Wednesday 12 November 2008

More To It Than Pasties


I've lost count of the number of times I've first been alerted to an outrage in the world by the tirelessness of Peter Tatchell. Does the guy never sleep? There's a sea-green incorruptibility about him that's for sure. But he's never going to be any sort of British Robespierre. On the other hand, he might yet be a Green MP for Oxford East - a task at which I suspect he'd be absolutely brilliant.

& one of the many reasons he's be brilliant at it is his almost other-worldly willingness to take up issues which have absolutely sod all to do with the process of getting elected. For instance: Cornish nationalism. To date this CIF article has attracted 1400 replies, disproportionately mocking ones.

What interests me about all this is not swirling tales of ancient Celtic mystery, nor even the obvious poverty of the county, but the very real sense I get when I go to Cornwall, especially the far west, of the invention of a nationality. As you go down the peninsula the flags of St.Pirian become more and more prominent. There is now an adjunct of Exeter University based in Truro called the Institute of Cornish Studies with its' own Professor and academic journal. The local paper in Penzance runs a weekly column in Cornish - although I'm never certain which of the three competing versions of Modern Cornish it uses. There are a growing number of Cornish language classes and even children's playgroups. Some bugger has even invented a Cornish kilt for christ's sake. Let me be clear: this does not feel silly whilst you are there. It feels relatively real and authentic - though sitting here in London writing these words I have to remind myself of this fact as, from a distance, it can seem pretty risible.
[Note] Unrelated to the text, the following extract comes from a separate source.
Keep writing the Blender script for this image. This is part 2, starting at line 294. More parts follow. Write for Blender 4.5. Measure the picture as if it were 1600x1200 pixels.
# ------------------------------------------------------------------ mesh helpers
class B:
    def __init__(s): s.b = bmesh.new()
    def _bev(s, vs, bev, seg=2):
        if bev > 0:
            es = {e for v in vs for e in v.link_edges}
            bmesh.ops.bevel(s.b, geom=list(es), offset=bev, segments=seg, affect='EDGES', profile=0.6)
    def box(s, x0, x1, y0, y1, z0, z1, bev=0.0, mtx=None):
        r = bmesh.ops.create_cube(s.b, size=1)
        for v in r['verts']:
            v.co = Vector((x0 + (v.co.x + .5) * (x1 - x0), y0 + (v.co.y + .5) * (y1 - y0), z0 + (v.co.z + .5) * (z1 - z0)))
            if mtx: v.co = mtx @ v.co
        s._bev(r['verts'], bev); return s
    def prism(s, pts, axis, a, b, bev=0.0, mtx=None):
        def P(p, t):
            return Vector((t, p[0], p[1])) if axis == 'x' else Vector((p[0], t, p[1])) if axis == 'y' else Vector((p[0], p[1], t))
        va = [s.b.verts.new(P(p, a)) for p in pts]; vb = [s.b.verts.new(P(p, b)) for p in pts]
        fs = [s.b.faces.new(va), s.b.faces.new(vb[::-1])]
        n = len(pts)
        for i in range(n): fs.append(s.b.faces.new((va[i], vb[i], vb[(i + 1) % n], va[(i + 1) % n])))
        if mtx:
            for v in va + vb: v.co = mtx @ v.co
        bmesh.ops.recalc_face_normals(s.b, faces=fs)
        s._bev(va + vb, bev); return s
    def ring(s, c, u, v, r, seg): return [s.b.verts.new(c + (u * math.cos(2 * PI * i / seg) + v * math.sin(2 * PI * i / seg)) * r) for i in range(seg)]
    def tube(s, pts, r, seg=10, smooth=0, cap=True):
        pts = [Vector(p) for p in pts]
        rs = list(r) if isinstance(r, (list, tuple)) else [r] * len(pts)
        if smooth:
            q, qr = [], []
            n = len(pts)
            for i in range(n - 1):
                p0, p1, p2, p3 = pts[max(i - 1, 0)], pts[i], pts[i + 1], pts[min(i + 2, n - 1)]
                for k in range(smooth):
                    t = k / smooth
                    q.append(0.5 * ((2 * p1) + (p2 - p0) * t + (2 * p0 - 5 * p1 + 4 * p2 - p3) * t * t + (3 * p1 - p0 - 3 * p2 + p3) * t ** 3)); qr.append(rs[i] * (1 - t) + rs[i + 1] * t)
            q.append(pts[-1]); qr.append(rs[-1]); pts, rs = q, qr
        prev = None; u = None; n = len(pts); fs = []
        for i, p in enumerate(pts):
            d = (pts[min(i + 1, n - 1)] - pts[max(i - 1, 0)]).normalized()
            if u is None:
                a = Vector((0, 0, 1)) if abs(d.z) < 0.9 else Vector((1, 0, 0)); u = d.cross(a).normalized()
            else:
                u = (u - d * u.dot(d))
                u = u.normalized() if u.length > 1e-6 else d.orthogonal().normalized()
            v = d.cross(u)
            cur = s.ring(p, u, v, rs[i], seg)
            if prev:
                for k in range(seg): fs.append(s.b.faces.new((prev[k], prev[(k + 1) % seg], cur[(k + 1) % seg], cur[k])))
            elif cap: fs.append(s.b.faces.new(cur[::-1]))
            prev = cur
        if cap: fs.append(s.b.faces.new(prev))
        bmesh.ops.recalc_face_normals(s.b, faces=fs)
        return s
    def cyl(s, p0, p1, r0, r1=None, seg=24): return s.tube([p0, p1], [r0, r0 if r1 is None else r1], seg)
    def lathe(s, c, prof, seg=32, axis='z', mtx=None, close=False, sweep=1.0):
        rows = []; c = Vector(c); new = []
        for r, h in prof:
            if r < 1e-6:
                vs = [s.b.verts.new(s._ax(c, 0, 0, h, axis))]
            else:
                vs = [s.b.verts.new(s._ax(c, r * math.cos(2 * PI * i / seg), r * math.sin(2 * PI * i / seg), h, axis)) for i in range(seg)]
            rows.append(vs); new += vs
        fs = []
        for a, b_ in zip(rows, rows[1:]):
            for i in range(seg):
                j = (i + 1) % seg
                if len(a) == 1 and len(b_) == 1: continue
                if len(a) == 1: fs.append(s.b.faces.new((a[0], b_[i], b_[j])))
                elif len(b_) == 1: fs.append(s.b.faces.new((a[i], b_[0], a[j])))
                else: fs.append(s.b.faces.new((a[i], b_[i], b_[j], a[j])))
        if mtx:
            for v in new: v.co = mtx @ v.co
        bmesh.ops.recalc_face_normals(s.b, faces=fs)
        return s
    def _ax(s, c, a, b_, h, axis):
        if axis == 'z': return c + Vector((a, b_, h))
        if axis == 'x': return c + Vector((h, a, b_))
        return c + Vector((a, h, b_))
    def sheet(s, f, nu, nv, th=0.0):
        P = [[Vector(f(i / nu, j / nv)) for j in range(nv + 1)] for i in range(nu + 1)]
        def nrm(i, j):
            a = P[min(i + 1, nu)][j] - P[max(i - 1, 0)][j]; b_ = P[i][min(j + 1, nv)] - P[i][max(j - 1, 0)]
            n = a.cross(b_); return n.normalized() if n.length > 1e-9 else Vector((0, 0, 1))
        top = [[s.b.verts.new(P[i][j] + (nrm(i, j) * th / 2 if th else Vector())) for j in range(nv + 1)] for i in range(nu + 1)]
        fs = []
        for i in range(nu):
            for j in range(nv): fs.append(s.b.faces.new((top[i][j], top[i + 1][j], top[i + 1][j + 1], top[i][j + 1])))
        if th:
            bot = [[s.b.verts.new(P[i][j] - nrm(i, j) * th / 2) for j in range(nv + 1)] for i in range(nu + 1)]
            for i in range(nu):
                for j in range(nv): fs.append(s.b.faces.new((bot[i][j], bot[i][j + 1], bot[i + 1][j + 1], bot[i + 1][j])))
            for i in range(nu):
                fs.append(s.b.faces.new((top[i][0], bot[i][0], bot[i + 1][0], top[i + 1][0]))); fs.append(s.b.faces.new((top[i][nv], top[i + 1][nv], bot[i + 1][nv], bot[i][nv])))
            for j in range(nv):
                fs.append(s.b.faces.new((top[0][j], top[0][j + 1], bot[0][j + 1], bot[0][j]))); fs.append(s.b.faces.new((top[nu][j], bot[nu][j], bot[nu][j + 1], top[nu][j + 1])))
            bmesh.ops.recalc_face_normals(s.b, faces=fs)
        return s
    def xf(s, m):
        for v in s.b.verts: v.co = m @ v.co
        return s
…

What's going on? Is this simply make-believe twinned with a weather eye for EU subsidies? Is it an understandable reaction to the increasing centralisation - well, globalisation - of cultural and economic life?Is it just another example of the balkanisation of absolutely everything? Or is it a small petrel, flying ahead of the storm, warning of the creaking unsuitability of the ancient British state for the challenges of the 21st Century?